■ Given instruction ■
Give the material once more, word for word, without any images.
Start of Data excerpt
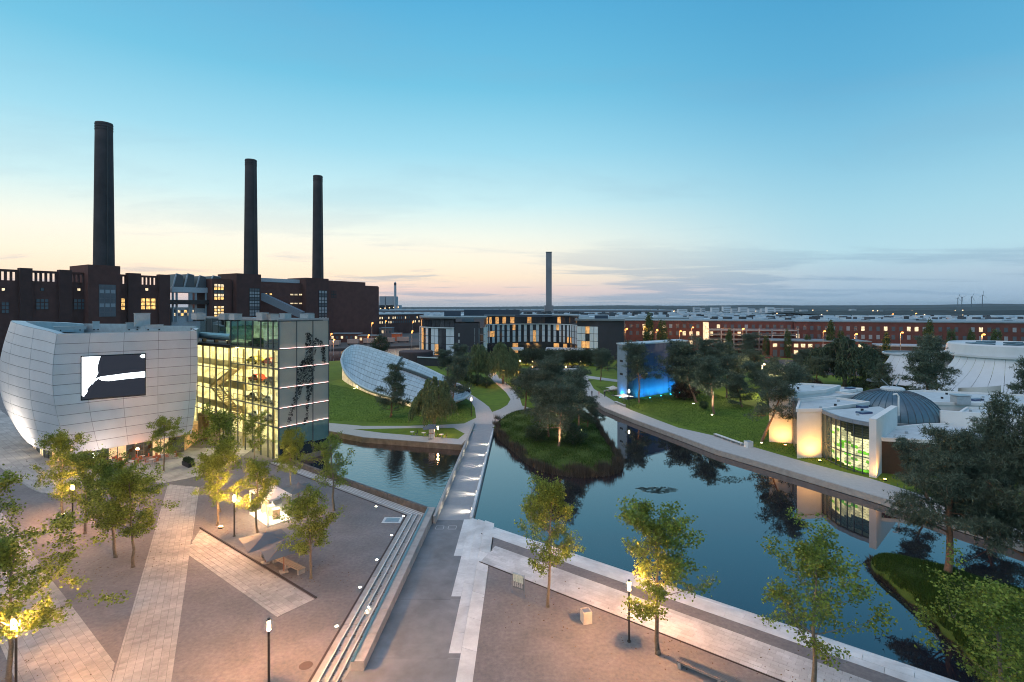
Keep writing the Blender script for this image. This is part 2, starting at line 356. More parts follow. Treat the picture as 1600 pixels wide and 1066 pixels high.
# west plaza
WALL = [(-11.15, 36.6), (-10.3, 64.9), (-37.6, 87.0)]
def offs(pl, d):          # offset a polyline to its left by d (mitred)
    out = []
    for i, p in enumerate(pl):
        ns = []
        for a, b_ in ((i-1, i), (i, i+1)):
            if a < 0 or b_ >= len(pl): continue
            dx, dy = pl[b_][0]-pl[a][0], pl[b_][1]-pl[a][1]; l = math.hypot(dx, dy); ns.append((-dy/l, dx/l))
        if len(ns) == 1: n = ns[0]; out.append((p[0]+n[0]*d, p[1]+n[1]*d))
        else:
            m = (ns[0][0]+ns[1][0], ns[0][1]+ns[1][1]); l2 = (m[0]**2+m[1]**2)/2; out.append((p[0]+m[0]*d/l2, p[1]+m[1]*d/l2))
    return out
ST0 = [(-12.1, 5), (-10.3, 64.9), (-37.6, 87.0)]
L0 = offs(ST0, 2.25)
b = MB(); b.prism([(-400, 5), L0[0], L0[1], L0[2], (-39.2, 86.6), (-38, 86.4), (-32.0, 94.5), (-45, 104), (-60, 125), (-85, 244), (-400, 60)], -2.3, -.004, bottom=False)
plaza = obj('plaza', b, M_gravel, kind='structure')
# seating steps down to the wall
W_ = [2.25, 1.7, 1.14, .58, 0.0]
steps = thing('stone_steps', (L0[1][0], L0[1][1], 0), 'long flight of low stone seating steps with pale nosings bordering the gravel plaza', 'steps')
for k in range(4):
    o1, o2 = offs(ST0, W_[k]), offs(ST0, W_[k+1]); z = -.13*k
    for seg in range(2):
        A, B_, C_, D_ = o1[seg], o1[seg+1], o2[seg+1], o2[seg]
        nseg = 8 if seg == 0 else 5; s0 = 2 if seg == 0 else 0
        for q in range(s0, nseg):
            t0, t1 = q/nseg+.0006, (q+1)/nseg-.0006
            lp = lambda P, Q, t_: (P[0]+(Q[0]-P[0])*t_, P[1]+(Q[1]-P[1])*t_)
            bb = MB(); bb.prism([lp(A, B_, t0), lp(A, B_, t1), lp(D_, C_, t1), lp(D_, C_, t0)], -1.2, z+.004)
            obj('tread', bb, M_conc, steps)
        if k < 4:
            oa, ob = offs(ST0, W_[k+1]+.10), offs(ST0, W_[k+1]+.0)
            bb = MB(); bb.prism([lp(oa[seg], oa[seg+1], .25 if seg == 0 else 0), oa[seg+1], ob[seg+1], lp(ob[seg], ob[seg+1], .25 if seg == 0 else 0)], z-.02, z+.02)
            obj('nosing', bb, M_stone, steps)
e1, e2 = offs(ST0, 2.25), offs(ST0, 2.42); bb = MB()
for seg in range(2): bb.prism([e1[seg], e1[seg+1], e2[seg+1], e2[seg]], -.3, .03)
obj('plaza_edging', bb, M_kerb, kind='structure')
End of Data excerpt
■ Exercise solution ■
Keep writing the Blender script for this image. This is part 2, starting at line 356. More parts follow. Treat the picture as 1600 pixels wide and 1066 pixels high.
# west plaza
WALL = [(-11.15, 36.6), (-10.3, 64.9), (-37.6, 87.0)]
def offs(pl, d):          # offset a polyline to its left by d (mitred)
    out = []
    for i, p in enumerate(pl):
        ns = []
        for a, b_ in ((i-1, i), (i, i+1)):
            if a < 0 or b_ >= len(pl): continue
            dx, dy = pl[b_][0]-pl[a][0], pl[b_][1]-pl[a][1]; l = math.hypot(dx, dy); ns.append((-dy/l, dx/l))
        if len(ns) == 1: n = ns[0]; out.append((p[0]+n[0]*d, p[1]+n[1]*d))
        else:
            m = (ns[0][0]+ns[1][0], ns[0][1]+ns[1][1]); l2 = (m[0]**2+m[1]**2)/2; out.append((p[0]+m[0]*d/l2, p[1]+m[1]*d/l2))
    return out
ST0 = [(-12.1, 5), (-10.3, 64.9), (-37.6, 87.0)]
L0 = offs(ST0, 2.25)
b = MB(); b.prism([(-400, 5), L0[0], L0[1], L0[2], (-39.2, 86.6), (-38, 86.4), (-32.0, 94.5), (-45, 104), (-60, 125), (-85, 244), (-400, 60)], -2.3, -.004, bottom=False)
plaza = obj('plaza', b, M_gravel, kind='structure')
# seating steps down to the wall
W_ = [2.25, 1.7, 1.14, .58, 0.0]
steps = thing('stone_steps', (L0[1][0], L0[1][1], 0), 'long flight of low stone seating steps with pale nosings bordering the gravel plaza', 'steps')
for k in range(4):
    o1, o2 = offs(ST0, W_[k]), offs(ST0, W_[k+1]); z = -.13*k
    for seg in range(2):
        A, B_, C_, D_ = o1[seg], o1[seg+1], o2[seg+1], o2[seg]
        nseg = 8 if seg == 0 else 5; s0 = 2 if seg == 0 else 0
        for q in range(s0, nseg):
            t0, t1 = q/nseg+.0006, (q+1)/nseg-.0006
            lp = lambda P, Q, t_: (P[0]+(Q[0]-P[0])*t_, P[1]+(Q[1]-P[1])*t_)
            bb = MB(); bb.prism([lp(A, B_, t0), lp(A, B_, t1), lp(D_, C_, t1), lp(D_, C_, t0)], -1.2, z+.004)
            obj('tread', bb, M_conc, steps)
        if k < 4:
            oa, ob = offs(ST0, W_[k+1]+.10), offs(ST0, W_[k+1]+.0)
            bb = MB(); bb.prism([lp(oa[seg], oa[seg+1], .25 if seg == 0 else 0), oa[seg+1], ob[seg+1], lp(ob[seg], ob[seg+1], .25 if seg == 0 else 0)], z-.02, z+.02)
            obj('nosing', bb, M_stone, steps)
e1, e2 = offs(ST0, 2.25), offs(ST0, 2.42); bb = MB()
for seg in range(2): bb.prism([e1[seg], e1[seg+1], e2[seg+1], e2[seg]], -.3, .03)
obj('plaza_edging', bb, M_kerb, kind='structure')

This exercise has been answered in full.